A: Of course emancipation would have come eventually without Lincoln and without the war, but it’s hard to say how long it would have taken before the nation ended slavery and erased this greatest stain upon our history. Indeed, we can never erase it. Lincoln himself said that the decision to go ahead with emancipation was dictated by events-that the South had brought on the end of its "peculiar institution" by resorting to war. When the revered black crusader Sojourner Truth visited him at the White House, he pointed toward Virginia and admitted to her, "If the people over the river had behaved themselves, I could not have done what I have done…."
Q: Since this is an election year, do you think there are there any lessons of leadership our candidates should take from Lincoln?
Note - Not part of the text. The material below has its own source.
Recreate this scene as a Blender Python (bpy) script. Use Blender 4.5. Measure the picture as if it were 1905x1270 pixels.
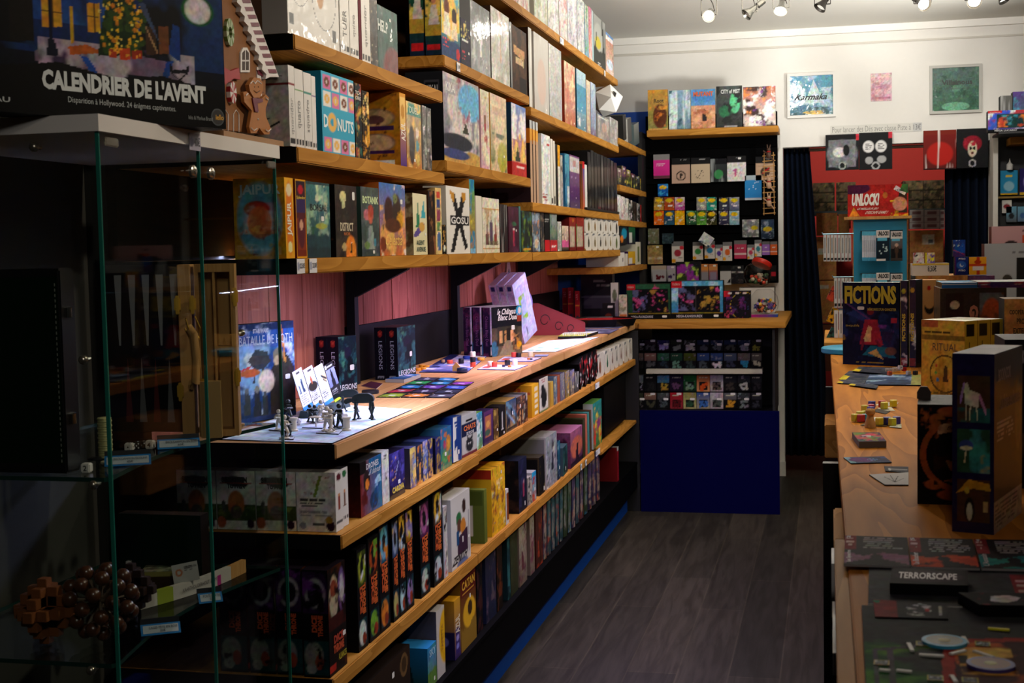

A: Lincoln operated so far above the bumper-sticker cliches and slimy TV commercials that dominate today’s campaigns that it’s almost sacrilegious to make a comparison. That’s not to say he was above playing muscular politics; he did. But he had a range of vision and indeed a cause that give a certain retrospective nobility to even his most calculated moves. None of today’s candidates, nor any other politician in our history, has had Lincoln’s inborn genius with words. He did not have a powerful voice, and how he would have fared in the era of television is uncertain. I suspect his sincerity and eloquence would have come across in a powerful way. But what he said in his time, and the way he said it, forever transformed the nation and the world.
Q: As a historian, are there times when you get tired of your topic of choice? Are there other time periods in American history that are also of interest to you?
A: It’s hard to imagine getting tired of the Civil War, which is not only the most important turning point in American history but is so thoroughly documented-in official records as well as in tens of thousands of personal letters and diaries. It’s amazing that there is always something new about the war, some previously unexplored character or some newly discovered document that changes the way we look at familiar people and issues. But I must say that my interests range well beyond the Civil War. I started my working life as a general assignment reporter—something different every day—and still think of that as the most fun I ever had. I was a child during the New Deal and World War II, and the two long-running stories of my newspaper career were the cold war abroad and the struggle for civil rights at home. All of these fields continue to fascinate me.
Q: How long did it take you to complete this book? Where did you do your research?
A: This one took about five years, which is a bit longer than my average. Pulling together the quantity of material that I collected from so many different fields is a more complex job than writing a linear description of a battle or a political campaign. Yet it’s the narrative, the drama of the Union fighting for survival, that drives this story. My research took me to historical societies and university libraries all over, particularly up and down the East Coast. But Washington itself is the prime center for research on all American history-the Library of Congress; the National Archives; the Smithsonian; the historical offices of the House, the Senate, the armed forces and the government departments; the Architect of the Capitol; the Historical Society of Washington. For the first time, I also used the internet, which is a valuable research tool if approached with your guard up.
Q: Are you working on a new book?
A: I’m in the throes of deciding on my next project; it may or may not be another Civil War book. This time I may do a good rich biography, what I call a vertical project, a more closely focused research and writing effort. That would be a change of pace from doing another broad, horizontal subject, full of different wonderful characters, like this one about Washington.